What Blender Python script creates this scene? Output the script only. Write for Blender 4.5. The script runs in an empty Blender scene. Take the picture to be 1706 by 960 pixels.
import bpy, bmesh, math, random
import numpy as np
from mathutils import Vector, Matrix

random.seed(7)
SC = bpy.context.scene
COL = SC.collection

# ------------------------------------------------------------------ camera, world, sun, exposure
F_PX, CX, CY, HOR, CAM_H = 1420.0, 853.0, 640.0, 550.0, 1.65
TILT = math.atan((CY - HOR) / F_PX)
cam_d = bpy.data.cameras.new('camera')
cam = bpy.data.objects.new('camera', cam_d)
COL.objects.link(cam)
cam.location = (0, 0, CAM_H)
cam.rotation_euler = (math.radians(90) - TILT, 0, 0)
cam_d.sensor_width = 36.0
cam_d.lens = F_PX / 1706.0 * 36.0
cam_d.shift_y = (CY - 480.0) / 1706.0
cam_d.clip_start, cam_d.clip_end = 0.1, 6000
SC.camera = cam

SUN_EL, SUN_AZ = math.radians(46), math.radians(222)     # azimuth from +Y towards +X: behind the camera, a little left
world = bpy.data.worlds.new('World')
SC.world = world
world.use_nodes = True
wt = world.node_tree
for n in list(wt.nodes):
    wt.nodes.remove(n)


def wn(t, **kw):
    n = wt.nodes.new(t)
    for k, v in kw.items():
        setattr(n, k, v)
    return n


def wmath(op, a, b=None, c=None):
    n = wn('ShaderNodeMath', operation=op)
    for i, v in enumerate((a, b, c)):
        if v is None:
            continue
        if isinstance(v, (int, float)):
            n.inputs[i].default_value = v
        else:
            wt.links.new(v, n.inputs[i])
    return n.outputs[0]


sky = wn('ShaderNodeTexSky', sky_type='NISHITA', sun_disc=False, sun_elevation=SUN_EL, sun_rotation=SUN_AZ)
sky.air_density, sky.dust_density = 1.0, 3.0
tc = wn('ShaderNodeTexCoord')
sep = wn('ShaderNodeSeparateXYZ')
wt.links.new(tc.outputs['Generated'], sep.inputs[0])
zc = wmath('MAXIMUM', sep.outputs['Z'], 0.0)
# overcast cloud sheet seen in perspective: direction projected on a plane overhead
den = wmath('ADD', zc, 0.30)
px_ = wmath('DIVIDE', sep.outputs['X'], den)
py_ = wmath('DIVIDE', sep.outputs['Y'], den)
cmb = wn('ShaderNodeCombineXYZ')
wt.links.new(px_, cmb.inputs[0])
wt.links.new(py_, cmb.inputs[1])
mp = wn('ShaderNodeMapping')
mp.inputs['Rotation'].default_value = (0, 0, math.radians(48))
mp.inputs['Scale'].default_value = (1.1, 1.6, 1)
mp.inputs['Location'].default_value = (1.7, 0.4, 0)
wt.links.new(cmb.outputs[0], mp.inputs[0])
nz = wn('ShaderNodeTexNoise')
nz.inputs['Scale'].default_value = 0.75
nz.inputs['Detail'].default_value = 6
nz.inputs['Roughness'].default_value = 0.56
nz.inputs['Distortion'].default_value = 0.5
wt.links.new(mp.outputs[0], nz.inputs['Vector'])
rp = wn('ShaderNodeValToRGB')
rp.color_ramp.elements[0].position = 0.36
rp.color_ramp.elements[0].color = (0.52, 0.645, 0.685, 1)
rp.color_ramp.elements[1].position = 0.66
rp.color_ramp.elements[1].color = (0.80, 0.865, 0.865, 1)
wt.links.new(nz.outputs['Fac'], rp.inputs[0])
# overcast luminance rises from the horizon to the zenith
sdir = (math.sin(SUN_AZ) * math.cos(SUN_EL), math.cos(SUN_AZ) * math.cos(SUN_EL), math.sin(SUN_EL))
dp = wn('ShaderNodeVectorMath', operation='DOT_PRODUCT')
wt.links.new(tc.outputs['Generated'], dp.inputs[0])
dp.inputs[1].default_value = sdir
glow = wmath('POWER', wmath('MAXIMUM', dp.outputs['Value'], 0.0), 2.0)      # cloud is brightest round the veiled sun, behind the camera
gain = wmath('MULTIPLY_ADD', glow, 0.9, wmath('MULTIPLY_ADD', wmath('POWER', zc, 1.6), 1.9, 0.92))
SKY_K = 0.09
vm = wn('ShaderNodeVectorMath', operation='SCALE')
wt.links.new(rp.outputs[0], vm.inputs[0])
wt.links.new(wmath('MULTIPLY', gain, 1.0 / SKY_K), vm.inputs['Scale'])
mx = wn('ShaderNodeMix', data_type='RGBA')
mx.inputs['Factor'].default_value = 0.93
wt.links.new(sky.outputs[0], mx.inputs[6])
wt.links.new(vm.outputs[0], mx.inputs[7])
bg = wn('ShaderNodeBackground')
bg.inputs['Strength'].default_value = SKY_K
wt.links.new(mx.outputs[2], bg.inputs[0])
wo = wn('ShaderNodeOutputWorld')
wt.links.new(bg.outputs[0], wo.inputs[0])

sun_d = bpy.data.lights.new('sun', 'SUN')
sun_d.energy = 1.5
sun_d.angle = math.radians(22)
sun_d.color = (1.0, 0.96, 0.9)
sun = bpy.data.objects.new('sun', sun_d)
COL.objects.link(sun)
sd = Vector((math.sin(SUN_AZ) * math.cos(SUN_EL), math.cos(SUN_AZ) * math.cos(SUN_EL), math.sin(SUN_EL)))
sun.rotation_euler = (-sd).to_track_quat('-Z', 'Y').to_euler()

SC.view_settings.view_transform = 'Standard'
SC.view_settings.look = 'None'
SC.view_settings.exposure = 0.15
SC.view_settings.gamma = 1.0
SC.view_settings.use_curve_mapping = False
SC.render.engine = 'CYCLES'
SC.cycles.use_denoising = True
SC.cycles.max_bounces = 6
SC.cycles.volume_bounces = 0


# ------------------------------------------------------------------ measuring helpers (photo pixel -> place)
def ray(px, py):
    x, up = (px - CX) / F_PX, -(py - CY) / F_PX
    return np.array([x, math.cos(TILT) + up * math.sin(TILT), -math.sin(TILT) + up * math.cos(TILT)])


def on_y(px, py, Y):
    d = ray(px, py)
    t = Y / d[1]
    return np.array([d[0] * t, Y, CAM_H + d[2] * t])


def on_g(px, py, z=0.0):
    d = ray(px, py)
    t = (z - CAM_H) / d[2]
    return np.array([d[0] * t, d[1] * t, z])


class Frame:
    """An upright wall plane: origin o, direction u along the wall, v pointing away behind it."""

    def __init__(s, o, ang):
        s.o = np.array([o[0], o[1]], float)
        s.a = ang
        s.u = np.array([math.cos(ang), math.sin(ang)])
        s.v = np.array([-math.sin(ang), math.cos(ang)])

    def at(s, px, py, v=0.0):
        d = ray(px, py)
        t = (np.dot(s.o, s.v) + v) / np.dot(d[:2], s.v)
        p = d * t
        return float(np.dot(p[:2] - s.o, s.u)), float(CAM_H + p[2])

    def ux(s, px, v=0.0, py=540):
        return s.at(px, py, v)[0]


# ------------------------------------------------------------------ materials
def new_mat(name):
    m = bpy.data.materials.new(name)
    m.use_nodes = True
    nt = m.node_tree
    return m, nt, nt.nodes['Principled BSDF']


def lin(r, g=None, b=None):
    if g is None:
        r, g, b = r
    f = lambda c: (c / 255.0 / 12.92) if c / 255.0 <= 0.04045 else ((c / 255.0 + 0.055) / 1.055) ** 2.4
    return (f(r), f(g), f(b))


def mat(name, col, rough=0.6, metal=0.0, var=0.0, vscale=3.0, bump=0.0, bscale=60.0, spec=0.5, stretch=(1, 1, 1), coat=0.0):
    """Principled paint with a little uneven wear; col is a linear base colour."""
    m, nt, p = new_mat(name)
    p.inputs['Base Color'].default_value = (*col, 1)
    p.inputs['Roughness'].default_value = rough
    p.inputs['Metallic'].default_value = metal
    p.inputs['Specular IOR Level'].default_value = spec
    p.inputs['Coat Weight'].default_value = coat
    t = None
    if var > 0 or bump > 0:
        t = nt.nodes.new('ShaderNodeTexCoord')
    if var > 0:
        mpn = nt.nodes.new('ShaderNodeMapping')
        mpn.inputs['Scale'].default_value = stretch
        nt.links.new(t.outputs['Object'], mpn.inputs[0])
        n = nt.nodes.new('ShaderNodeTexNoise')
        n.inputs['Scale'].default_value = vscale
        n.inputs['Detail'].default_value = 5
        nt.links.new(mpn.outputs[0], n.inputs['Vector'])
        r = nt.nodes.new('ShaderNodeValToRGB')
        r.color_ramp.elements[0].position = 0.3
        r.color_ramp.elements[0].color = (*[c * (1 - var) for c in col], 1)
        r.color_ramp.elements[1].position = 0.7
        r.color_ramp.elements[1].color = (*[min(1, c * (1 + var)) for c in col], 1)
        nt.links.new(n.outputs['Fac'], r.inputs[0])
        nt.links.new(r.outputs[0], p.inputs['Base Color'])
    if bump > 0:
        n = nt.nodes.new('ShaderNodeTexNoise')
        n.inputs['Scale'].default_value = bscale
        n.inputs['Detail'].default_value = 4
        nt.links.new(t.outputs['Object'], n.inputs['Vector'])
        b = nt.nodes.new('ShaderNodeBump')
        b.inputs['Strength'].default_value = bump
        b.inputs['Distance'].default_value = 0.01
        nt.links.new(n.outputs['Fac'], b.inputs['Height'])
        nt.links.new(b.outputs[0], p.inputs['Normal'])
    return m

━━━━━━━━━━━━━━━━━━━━

[Request] Print the material above verbatim, first line through the line containing "COL = SC.collection", both included.

[Finished task]
What Blender Python script creates this scene? Output the script only. Write for Blender 4.5. The script runs in an empty Blender scene. Take the picture to be 1706 by 960 pixels.
import bpy, bmesh, math, random
import numpy as np
from mathutils import Vector, Matrix

random.seed(7)
SC = bpy.context.scene
COL = SC.collection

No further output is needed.